[Document du mois] Bicentenaire de la fondation de l’Ecole des chartes (22 février 1821)
Créée en 1821, l’Ecole nationale des Chartes est un grand établissement d’enseignement supérieur rattaché depuis 2010 à l’Université Paris Sciences et Lettres (PSL), aux côtés d’établissements prestigieux tels le Collège de France. A l’heure de fêter son deux-centième anniversaire, l’EnC conserve une réputation d’excellence en même temps qu’une place à part dans le paysage académique et universitaire européen qu’explique l’originalité de ses enseignements fondamentaux, jadis qualifiés de « sciences auxiliaires de l’histoire », auxquels s’ajoute désormais une formation de pointe aux Humanités numériques et autres archives digitales : paléographie, philologie, archivistique, diplomatique, histoire du droit et des textes littéraires, histoire du livre et des medias, codicologie, archéologie et histoire de l’art forment un bouquet de disciplines où la critique interne et l’analyse de première main constituent un préalable érigé en méthode.

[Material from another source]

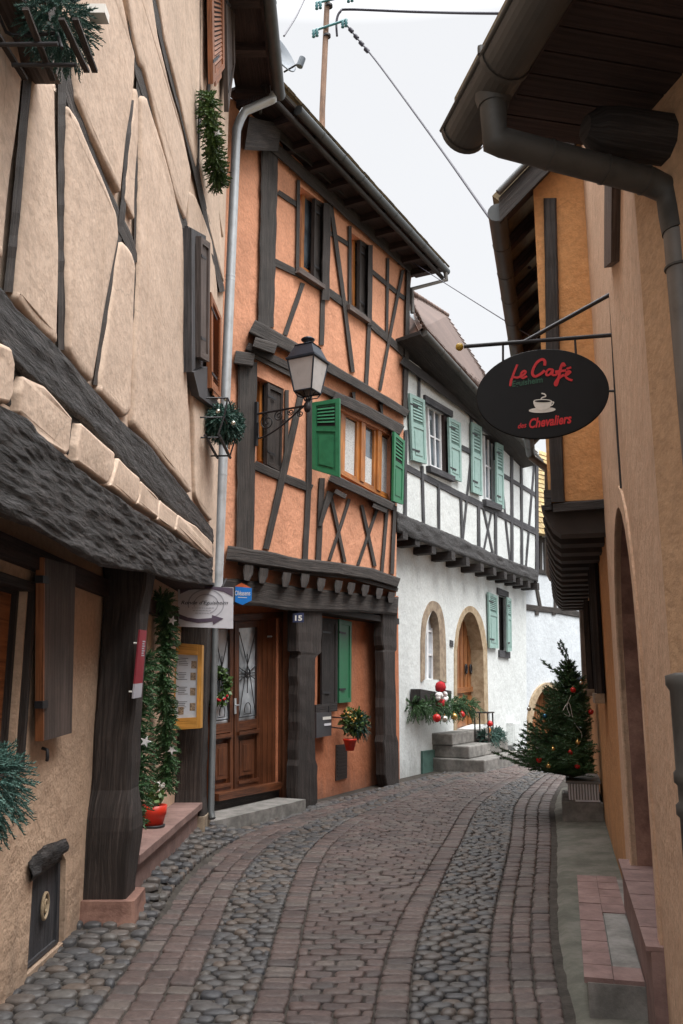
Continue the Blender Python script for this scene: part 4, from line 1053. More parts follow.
# upper windows and shutters
for wq_, s1, s2, fr_ in ((wa, [(410, 393), (425, 400), (427, 464), (413, 460)], [(449, 417), (461, 423), (462, 482), (450.6, 477)], .55), (wb, [(472.5, 422), (482, 427), (482.8, 496), (473, 492)], [(496.5, 442), (503.5, 445.5), (504.5, 509), (497.3, 506)], .6)):
    q = W.q(wq_, JW-.14); w_ = window(wh, subq(q, 0, fr_, 0, 1), W.n, 'wframe', 2, 2, .10, .04)
    mb = MB(); mb.quadbox(subq(q, fr_, 1, 0, 1), W.n, -.05, .12); mb.build('window_jamb', 't_soffit', w_, wh)
    mb = MB(); mb.quadbox([p for p in subq(W.q(wq_, JW), -.06, 1.06, -.11, .0)], W.n, -.03, .05); mb.build('lintel', 't_slate', wh)
    mb = MB(); mb.quadbox([p for p in subq(W.q(wq_, JW), -.10, 1.10, 1.0, 1.09)], W.n, -.03, .10); mb.build('window_sill', 't_slate', wh)
    for s_ in (s1, s2): shut(wh, 'shutter', W.q(s_, JW+.09), W.n, 'teal', -.045, .0, .44, True, 6, 'teal_d')
q = W.q(w4, -.12); mb = MB(); mb.quadbox(q, W.n, -.05, 0); mb.quadbox(subq(q, .3, .36, 0, 1), W.n, 0, .03); mb.build('window', 'dark', wh)
mb = MB(); mb.quadbox(W.q([(496.5, 587.5), (507.5, 592), (507.5, 598), (496.5, 594)], 0), W.n, -.02, .035); mb.build('lintel', 't_slate', wh)
mb = MB(); mb.quadbox(W.q([(498, 650), (508.5, 652), (508.5, 658.5), (498, 657)], 0), W.n, -.02, .05); mb.build('window_sill', 't_slate', wh)
shut(wh, 'shutter', W.q([(488.7, 592), (497.8, 596), (498.8, 648.5), (490, 648)], .08), W.n, 'teal', -.04, 0, .36, True, 6, 'teal_d')
shut(wh, 'shutter', W.q([(507.5, 597), (511.5, 599), (512, 651), (508, 652)], .12), W.n, 'teal', -.04, 0, .36, True, 6, 'teal_d')
# arch surrounds
def surround(pl, root, outer, inner, off, mat, name):
    outer = sm2(outer); inner = sm2(inner); mb = MB(); n = len(outer)
    for i in range(n-1):
        q = [pl.hit(*outer[i], off), pl.hit(*outer[i+1], off), pl.hit(*inner[i+1], off), pl.hit(*inner[i], off)]
        mb.box8([p-pl.n*(.37+off) for p in q], q)
    return mb.build(name, mat, root)
surround(W, wh, [(421.5, 682), (421.5, 640), (423.5, 618), (429, 604), (434, 601), (440.5, 606), (444.5, 622), (446, 645), (446.5, 683)], [(425, 679), (425.2, 640), (427, 622), (431, 612.5), (434, 611), (437.3, 616.5), (439.2, 628), (439.8, 645), (440, 680)], .025, 'sand_b', 'window_surround')
surround(W, wh, [(454.5, 734), (454.7, 650), (457.5, 627), (463, 612), (469.5, 606), (476.5, 609.5), (483, 622), (487.2, 645), (488.5, 722)], [(457.2, 734), (457.2, 650), (459.7, 630), (464.3, 617), (469.3, 612), (474.8, 616), (479.5, 629.5), (483.2, 650), (484.7, 724)], .02, 'sand_y', 'door_surround')
q = W.q([(424.3, 604), (437.5, 609), (437.5, 682), (424.3, 681)], -.17); window(wh, q, W.n, 'wframe', 2, 3, .14, .035, 'glass_l')
q = W.q([(453, 600), (490, 612), (490, 724), (453, 735)], -.30)
mb = MB(); mb.quadbox(q, W.n, -.05, 0)
for u in [.1*i for i in range(1, 10)]: mb.quadbox(subq(q, u-.04, u+.035, .02, .66), W.n, 0, .022)
mb.quadbox(subq(q, .02, .98, .66, .70), W.n, 0, .06); mb.quadbox(subq(q, .06, .30, .73, .95), W.n, 0, .03); mb.quadbox(subq(q, .36, .62, .73, .95), W.n, 0, .03)
dr2 = mb.build('door', 'w_arch', wh)
for u in (.28, .40):
    mb = MB(); c_ = bil(q, u, .52)+W.n*.05; mb.tube([c_ + V((0, 0, .10*math.cos(a))) + W.d*.05*math.sin(a) for a in [i*math.pi/5 for i in range(11)]], .018, 5, False); mb.build('door_wreath', 'iron', dr2, wh)
q = W.q([(421.3, 751), (434, 749.5), (434, 773), (421.3, 777)], .012); mb = MB(); mb.quadbox(q, W.n, -.01, .02); frame_mb(mb, q, W.n, .02, .035, .08, .05); mb.build('meter_hatch', 'teal_d', wh)
q = W.q([(450, 640), (453, 641), (453, 647), (450, 646)], .012); mb = MB(); mb.quadbox(q, W.n, -.01, .01); mb.build('door_plate', 't_slate', wh)
# roof
gwL = W.hit(424, 333, JW+.55); gwR = W.hit(541, 462, JW+.50); tw = (gwR-gwL).normalized()
gwL0 = gwL - tw*.08
mb = MB(); mb.tube([gwL, gwR], .07, 12); g_ = mb.build('gutter', 'gut_near', wh)
for i in range(1, 9):
    mb = MB(); p = gwL.lerp(gwR, i/9); mb.tube([p-tw*.015, p+tw*.015], .076, 12); mb.build('gutter_bracket', 'gut_near', g_, wh)
mb = MB(); mb.box8([gwL0-up*.05-W.n*.04, gwR-up*.05-W.n*.04, gwR-W.n*.62-up*.12, gwL0-W.n*.62-up*.12], [gwL0-W.n*.04+up*.02, gwR-W.n*.04+up*.02, gwR-W.n*.62-up*.05, gwL0-W.n*.62-up*.05])
mb.build('eaves', 't_black', wh)
BK = 2.6; WR = Plane(-7.65, 0, .56, 1)
r0 = W.hit(400, 286, JW+.5-BK); r1 = W.hit(447, 316, JW+.5-BK)
e0 = gwL0+up*.06; e1 = gwR+up*.06; sl1 = r1-e1; sl0 = r0-e0
nw = (e1-e0).cross(r0-e0).normalized()
if nw.z < 0: nw = -nw
mb = MB(); mb.add([e0, e1, r1, r0], [[0, 1, 2, 3]]); mb.add([e0-nw*.08, e1-nw*.08, r1-nw*.08, r0-nw*.08], [[0, 1, 2, 3]]); rf = mb.build('roof', 'tile', wh)
mb = MB(); RR, CC = 26, 54
for r in range(RR):
    for c in range(CC):
        o_ = .5 if r % 2 else 0; u0 = (c+o_)/CC; u1 = min(1, (c+o_+.93)/CC)
        if u0 >= 1: continue
        P_ = lambda u, v: e0.lerp(e1, u).lerp(r0.lerp(r1, u), v)
        a, b = P_(u0, r/RR), P_(u1, r/RR); c_, d_ = P_(u1, min(1, (r+1.15)/RR)), P_(u0, min(1, (r+1.15)/RR)); k = R.uniform(0, .01)
        mb.add([a+nw*(.035+k), b+nw*(.035+k), c_+nw*.008, d_+nw*.008, a, b], [[0, 1, 2, 3], [4, 5, 1, 0]])
mb.build('roof_tiles', 'tile', rf, wh)
mb = MB()
for i in range(16):
    a = r0.lerp(r1, i/16); b = r0.lerp(r1, (i+1.1)/16); mb.tube([a+up*.01, b+up*.03], .07, 8)
mb.build('ridge_tiles', 'tile', rf, wh)
# back slope and gable so the roof is a solid
bk0 = r0-W.n*2.6-up*2.8; bk1 = r1-W.n*2.6-up*2.8
mb = MB(); mb.add([r0, r1, bk1, bk0], [[0, 1, 2, 3]]); mb.add([e1, r1, bk1], [[0, 1, 2]]); mb.add([e0, r0, bk0], [[0, 1, 2]]); mb.build('roof_back', 'tile', rf, wh)
q = [W.hit(406, 312, .3), W.hit(424, 331, .4), W.hit(421, 322, .1), W.hit(407, 309, .1)]; mb = MB(); mb.quadbox(q, up, 0, .03); mb.build('lead_flashing', 'zinc', rf, wh)
# steps in front of the arched door
st = thing('stone_steps', 'three grey stone steps leading up to the arched wooden door', 'steps', tuple(W.pt(19.6, 0)))
sA = W.sz(449, 770)[0]; 
def stp(nm, s0, s1, d, z0, z1): 
    mb = MB(); mb.box((s0, -.3, z0), (s1, d, z1), (W.d, W.n, up), W.p); o = mb.build(nm, 'concrete', st)
    bv = o.modifiers.new('bevel', 'BEVEL'); bv.width = .025; bv.segments = 2
s0 = (V((2.20, 15.4, 0))-W.p).dot(W.d)
A_ = atZ(484.7, 778, 0); sF = (A_-W.p).dot(W.d); C_ = atZ(527, 770, 0); sC = (C_-W.p).dot(W.d); dF = (A_-W.p).dot(W.n)
print('steps', sF, sC, dF)
sF = W.sz(484.7, 772, 1.05)[0]; sC = W.sz(528, 765, 1.05)[0]
stp('step', sF, sC, 1.05, -.05, .25)
B_ = W.sz(455, 757)
s2 = W.sz(455, 750)[0]
stp('step', sF+.06, W.sz(508, 740, .74)[0], .74, .25, .48); stp('step', sF+.04, W.sz(487, 733, .42)[0], .42, .48, .70)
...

De fait, l’ambition de cette grande Ecole au service de la préservation et de la valorisation du Patrimoine national a été dès l’origine de former des professionnels capables de recourir aux sources écrites et aux matériaux bruts de l’activité humaine pour documenter leur objet d’étude - sans préjuger de la forme ni du contenu de ces témoins matériels, parfois très humbles, qui permettent à terme d’écrire l’histoire. Qu’ils exercent en qualité de conservateurs du patrimoine ou des bibliothèques, ou encore comme enseignants-chercheurs, les archivistes paléographes partagent cette culture commune du « goût de l’archive » (l’expression est empruntée à l’historienne Arlette Farge), nourrie de la fréquentation assidue des fonds placés sous leur responsabilité et de leur familiarité avec l’objet patrimonial, dans son acception la plus large.
La bibliothèque de l’Institut de France, depuis la création de l’EnC, compte un nombre important de chartistes parmi ses directeurs et conservateurs - à commencer par Marcel Bouteron (1877-1962, promotion 1905), qui fut par la suite promu premier directeur de la nouvelle Direction des bibliothèques de France et de la lecture publique à la fin de sa carrière, en 1945-1946. Ce grand érudit publia une édition critique des Œuvres complètes et de la Correspondance de Balzac en compagnie d’Henri Longnon (1882-1964, promotion 1904), son confrère archiviste de l’Académie française, lequel avait également débuté sa carrière comme auxiliaire à la bibliothèque de l’Institut : on y trouve d’ailleurs son diplôme d’archiviste paléographe, imprimé sur vélin (Ms. 8516), où se remarque la signature du savant médiéviste Léopold Delisle (1828-1910, promotion 1849), autorité incontestée dans le domaine de l’étude des manuscrits, qui présida aux destinées de la Bibliothèque nationale de 1874 à 1905 en tant qu’administrateur général.
Comme la majorité de ses confrères correspondants ou académiciens, c’est à l’Académie des Inscriptions et Belles Lettres que Delisle fut élu (en 1859). Ce fut aussi le cas de Ferdinand Lot (1866-1952, promotion 1890), membre des IBL en 1924, dont la Bibliothèque de l’Institut conserve d’attachants cahiers de jeunesse renfermant ses notes prises durant les cours d’archéologie du comte Robert-Charles de Lasteyrie (1849-1921, promotion 1873), donnés à l’Ecole des chartes en 1888-1889 (Ms. 7254-2). Citons encore le propre frère d’Henri Longnon, Jean (1887-1979, promotion 1909) éminent bibliothécaire du musée Condé à Chantilly de 1954 à 1966. Ses papiers ont été acquis par la bibliothèque de l’Institut en 2012.
L’Académie française réserva enfin, à l’occasion, un bon accueil à quelques chartistes – François Mauriac en 1933 (Mauriac avait cependant renoncé à poursuivre sa scolarité à l’Ecole l’année suivant son intégration), et plus récemment le philosophe René Girard (1923-2015, promotion 1947), élu au fauteuil 37 en 2005.